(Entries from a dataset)
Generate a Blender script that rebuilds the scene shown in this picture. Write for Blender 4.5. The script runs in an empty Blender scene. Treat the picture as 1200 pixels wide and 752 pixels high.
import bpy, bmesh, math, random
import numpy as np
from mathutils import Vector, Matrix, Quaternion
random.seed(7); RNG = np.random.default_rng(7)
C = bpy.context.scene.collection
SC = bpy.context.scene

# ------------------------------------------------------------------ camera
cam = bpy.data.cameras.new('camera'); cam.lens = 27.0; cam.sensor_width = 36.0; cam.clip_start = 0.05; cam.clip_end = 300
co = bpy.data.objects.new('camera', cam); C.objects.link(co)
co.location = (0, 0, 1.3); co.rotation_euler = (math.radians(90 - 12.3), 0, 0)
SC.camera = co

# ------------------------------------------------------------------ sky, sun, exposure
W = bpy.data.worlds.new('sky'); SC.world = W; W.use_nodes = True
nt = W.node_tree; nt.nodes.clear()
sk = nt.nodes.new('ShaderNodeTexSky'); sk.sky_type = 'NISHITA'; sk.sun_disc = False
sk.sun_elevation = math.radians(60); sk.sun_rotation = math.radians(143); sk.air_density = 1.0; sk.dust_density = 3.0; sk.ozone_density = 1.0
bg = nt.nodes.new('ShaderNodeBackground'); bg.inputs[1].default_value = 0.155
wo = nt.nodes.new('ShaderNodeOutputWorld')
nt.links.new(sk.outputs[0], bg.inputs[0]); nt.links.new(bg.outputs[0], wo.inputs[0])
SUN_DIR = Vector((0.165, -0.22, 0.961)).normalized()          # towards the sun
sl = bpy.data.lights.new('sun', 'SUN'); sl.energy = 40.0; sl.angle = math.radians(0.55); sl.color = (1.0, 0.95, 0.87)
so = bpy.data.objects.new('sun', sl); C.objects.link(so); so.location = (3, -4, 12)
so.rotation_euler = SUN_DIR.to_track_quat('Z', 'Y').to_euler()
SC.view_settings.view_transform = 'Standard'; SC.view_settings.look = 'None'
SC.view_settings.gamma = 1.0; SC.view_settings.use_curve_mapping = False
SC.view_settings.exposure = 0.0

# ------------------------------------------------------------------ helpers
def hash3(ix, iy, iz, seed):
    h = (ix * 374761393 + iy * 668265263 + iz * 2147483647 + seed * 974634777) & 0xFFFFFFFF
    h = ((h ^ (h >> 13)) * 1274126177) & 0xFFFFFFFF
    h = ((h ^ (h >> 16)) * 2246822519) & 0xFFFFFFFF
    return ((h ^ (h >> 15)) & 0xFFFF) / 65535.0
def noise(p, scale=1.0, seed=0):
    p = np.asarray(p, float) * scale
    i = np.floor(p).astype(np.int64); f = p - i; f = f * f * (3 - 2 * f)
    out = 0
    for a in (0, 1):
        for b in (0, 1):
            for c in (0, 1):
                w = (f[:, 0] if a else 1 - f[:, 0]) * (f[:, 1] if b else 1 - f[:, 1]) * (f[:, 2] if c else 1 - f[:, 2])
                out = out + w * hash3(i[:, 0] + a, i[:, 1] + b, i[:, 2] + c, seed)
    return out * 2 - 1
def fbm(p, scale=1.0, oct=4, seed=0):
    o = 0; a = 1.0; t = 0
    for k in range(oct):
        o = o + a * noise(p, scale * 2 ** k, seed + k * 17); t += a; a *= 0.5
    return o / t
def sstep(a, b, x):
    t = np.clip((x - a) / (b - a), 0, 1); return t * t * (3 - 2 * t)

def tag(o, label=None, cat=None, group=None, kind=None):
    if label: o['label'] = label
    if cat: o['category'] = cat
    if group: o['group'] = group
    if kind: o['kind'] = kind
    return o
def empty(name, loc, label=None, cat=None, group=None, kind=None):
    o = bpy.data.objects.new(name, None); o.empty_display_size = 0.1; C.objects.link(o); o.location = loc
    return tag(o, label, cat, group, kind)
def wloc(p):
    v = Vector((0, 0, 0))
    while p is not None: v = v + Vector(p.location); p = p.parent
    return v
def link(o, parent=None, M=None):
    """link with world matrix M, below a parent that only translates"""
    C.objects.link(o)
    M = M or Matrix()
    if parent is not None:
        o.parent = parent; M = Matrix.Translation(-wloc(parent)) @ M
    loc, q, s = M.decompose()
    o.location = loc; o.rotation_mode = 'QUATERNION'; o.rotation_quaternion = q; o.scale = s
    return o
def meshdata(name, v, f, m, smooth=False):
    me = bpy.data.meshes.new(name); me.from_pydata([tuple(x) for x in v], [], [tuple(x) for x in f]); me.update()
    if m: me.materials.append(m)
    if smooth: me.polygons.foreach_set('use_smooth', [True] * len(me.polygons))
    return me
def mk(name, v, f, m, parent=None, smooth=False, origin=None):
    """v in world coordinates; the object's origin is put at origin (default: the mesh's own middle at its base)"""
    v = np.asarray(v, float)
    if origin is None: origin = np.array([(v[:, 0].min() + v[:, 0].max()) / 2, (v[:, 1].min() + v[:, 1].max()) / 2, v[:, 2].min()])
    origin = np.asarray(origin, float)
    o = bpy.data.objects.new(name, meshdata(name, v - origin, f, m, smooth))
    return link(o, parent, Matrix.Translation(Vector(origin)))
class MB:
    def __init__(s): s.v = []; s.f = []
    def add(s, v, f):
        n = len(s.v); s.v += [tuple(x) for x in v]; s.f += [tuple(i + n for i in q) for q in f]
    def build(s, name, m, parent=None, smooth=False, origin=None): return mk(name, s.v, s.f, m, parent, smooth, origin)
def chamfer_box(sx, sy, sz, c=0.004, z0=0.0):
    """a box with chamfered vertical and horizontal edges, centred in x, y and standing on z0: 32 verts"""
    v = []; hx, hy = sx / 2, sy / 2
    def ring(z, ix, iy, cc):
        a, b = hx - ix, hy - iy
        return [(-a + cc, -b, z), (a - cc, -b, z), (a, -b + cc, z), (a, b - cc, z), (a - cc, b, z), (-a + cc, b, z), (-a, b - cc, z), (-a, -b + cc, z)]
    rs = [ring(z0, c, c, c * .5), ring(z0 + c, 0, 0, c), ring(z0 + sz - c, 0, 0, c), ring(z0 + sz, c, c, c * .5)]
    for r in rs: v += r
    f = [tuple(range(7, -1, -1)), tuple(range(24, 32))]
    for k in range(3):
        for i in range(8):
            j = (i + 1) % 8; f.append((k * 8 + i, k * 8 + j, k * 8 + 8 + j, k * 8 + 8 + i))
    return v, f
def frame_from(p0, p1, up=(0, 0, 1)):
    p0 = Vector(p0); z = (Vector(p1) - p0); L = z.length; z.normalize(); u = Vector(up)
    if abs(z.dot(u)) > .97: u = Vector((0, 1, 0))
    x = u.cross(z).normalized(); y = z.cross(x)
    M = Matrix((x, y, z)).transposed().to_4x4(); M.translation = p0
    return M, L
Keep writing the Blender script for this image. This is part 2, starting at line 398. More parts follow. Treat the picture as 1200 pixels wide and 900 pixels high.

_To do:_ Locate the string "pixels" in the listing above and copy every line where it occurs.

_Answer:_
Generate a Blender script that rebuilds the scene shown in this picture. Write for Blender 4.5. The script runs in an empty Blender scene. Treat the picture as 1200 pixels wide and 752 pixels high.
Keep writing the Blender script for this image. This is part 2, starting at line 398. More parts follow. Treat the picture as 1200 pixels wide and 900 pixels high.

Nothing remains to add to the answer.